Unemployment is not only vital to the workers who qualify for it, and their families, but can be even more important to employers and to our area’s economy.   Grocers, retailers and suppliers count on these working families year round, not just during the busy tourism and construction season.  Policies that take resources out of our economy may be a short term fix for current state budget woes, but threaten to do long term damage to Northern Wisconsin.  


Just over a year ago, the Administration imposed another change to unemployment for seasonal workers that severely reduced the ability of construction, tourism and other seasonal businesses in our part of the state to keep workers by forcing them to take work in other areas or states that face less harsh winters.

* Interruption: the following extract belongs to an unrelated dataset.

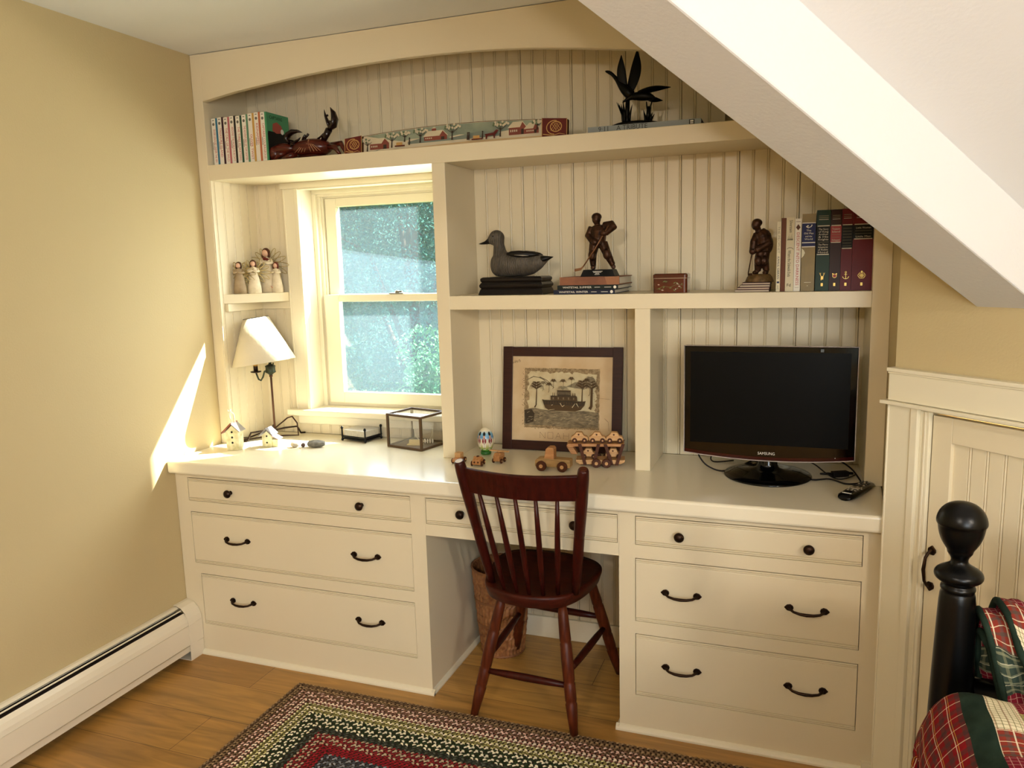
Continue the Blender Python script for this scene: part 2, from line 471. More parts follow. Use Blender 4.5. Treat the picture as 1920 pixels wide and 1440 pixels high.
mb.box((WX0, 0.345, WZ0 - 0.01), (XR, 0.44, WZ0 + 0.024))
mb.build('window_frame', TRIM, win, bevel=0.0015)
def sash(x0, x1, z0, z1, y0, y1, wl, wb, wt):
    mb = MB()
    mb.box((x0, y0, z0), (x0 + wl, y1, z1)).box((x1 - wl, y0, z0), (x1, y1, z1))
    mb.box((x0 + wl, y0, z0), (x1 - wl, y1, z0 + wb)).box((x0 + wl, y0, z1 - wt), (x1 - wl, y1, z1))
    o = mb.build('window_sash', TRIM, win, bevel=0.0025)
    ym = (y0 + y1) / 2
    MB().box((x0 + wl - .004, ym - .002, z0 + wb - .004), (x1 - wl + .004, ym + .002, z1 - wt + .004)).build('glass_pane', GLASS, o)
    return o
up_s = sash(0.318, 0.985, 1.322, 1.750, 0.392 - 0.030, 0.392, 0.052, 0.027, 0.036)
lo_s = sash(0.312, 0.985, 0.892, 1.352, 0.330, 0.360, 0.070, 0.048, 0.030)
up_s.location.y += 0.004
mb = MB()
mb.box((0.625, 0.322, 1.352), (0.69, 0.352, 1.356)).lathe([(0.009, 1.356), (0.009, 1.362), (0.006, 1.366)], (0.657, 0.337, 0), 16).box((0.653, 0.329, 1.358), (0.682, 0.336, 1.364))
mb.build('sash_lock', mat('pewter', '#8a8474', 0.35, 0.7, var=.2), win, bevel=0.001)
# casing, head board, stool and apron
mb = MB()
mb.box((0.205, BZ - 0.019, WZ0), (WX0, BZ, WZ1)).box((0.262, BZ - 0.026, WZ0), (WX0, BZ - 0.018, WZ1)).box((0.205, BZ - 0.022, WZ0), (0.212, BZ, WZ1))
mb.box((0.196, BZ - 0.026, WZ1), (XR, BZ, 1.8079)).box((WX0, BZ - 0.024, WZ1 - 0.006), (XR, BZ, WZ1))
struct(mb.build('trim_2', TRIM, bevel=0.0015), 'cream casing around the niche window', 'casing')
mb = MB()
mb.box((0.175, 0.205, 0.853), (XR, 0.345, 0.878))
mb.box((0.205, BZ - 0.018, 0.812), (XR, BZ, 0.853))
struct(mb.build('window_sill', TRIM, bevel=0.005), 'cream window stool and apron under the niche window', 'sill')

# ------------------------------------------------------------------ outdoors
GRASS = mat('lawn', '#4d6a2e', 0.9, color2='#6a8238', vscale=2)
struct(MB().box((-30, 0.9, -3.1), (30, 40, -3.0)).build('ground', GRASS))
BLOCKM = mat('blocker_grey', '#b9b6aa', 0.7, var=.05)
BACKDROPM = mat('dark_backdrop', '#2f4f3c', .9, color2='#4a6e4e', vscale=1.2, bump=1.0, bscale=4)
struct(MB().prism([(22.5, -3.0), (40, 16), (40, -3.0)], -45, 25, 'x').build('backdrop_slope', BACKDROPM))  # added backdrop, blocks the bright sky gaps between the leaves
# unseen blocker added outside, cuts the sun off on the right
struct(MB().box((1.98, 0.41, -3), (2.9, 1.62, 4.8)).build('outside_sun_blocker', BLOCKM))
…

These and other Walker administration policies are not producing results for working families.  Just this month new data showed Wisconsin continues to trail the national economy in private sector job creation.  In fact, five years after the Walker Administration put the scandal-plagued WEDC in charge of job creation, we had our worst second quarter for private sector jobs since the end of the Great Recession.   Wisconsin has trailed the national average for 20 straight quarters -- five full years – that’s every year since the first Walker budget.


At the same time, a handout snuck into the 2011 state budget goes far beyond helping smaller manufacturers who are actually creating jobs and gives big payoffs to special interests that do not create -- or even eliminate – jobs.  Under the Manufacturing tax credit that took effect in 2013, Wisconsinites who work for a living will be forced to pay $209 million next year alone to investors who don’t have to create a single new job in order to qualify for the tax break.  The most recent jobs report shows that Wisconsin lost 2,700 manufacturing jobs.    Taxpayers who work for a living shouldn’t be forced to give a handout to campaign donors who have failed to create manufacturing jobs. 


And taxpayers who work for a living in seasonal occupations certainly shouldn’t be denied access to unemployment benefits.  I have introduced legislation to address the seasonal worker change, a bill to redirect resources to our local roads that are currently squandered on the shameless giveaway and I will work with my colleagues to fight the change eliminating telephone access to unemployment.  The time has come to stop accepting quick fixes and shortcuts.  The people of Northern and rural Wisconsin deserve better.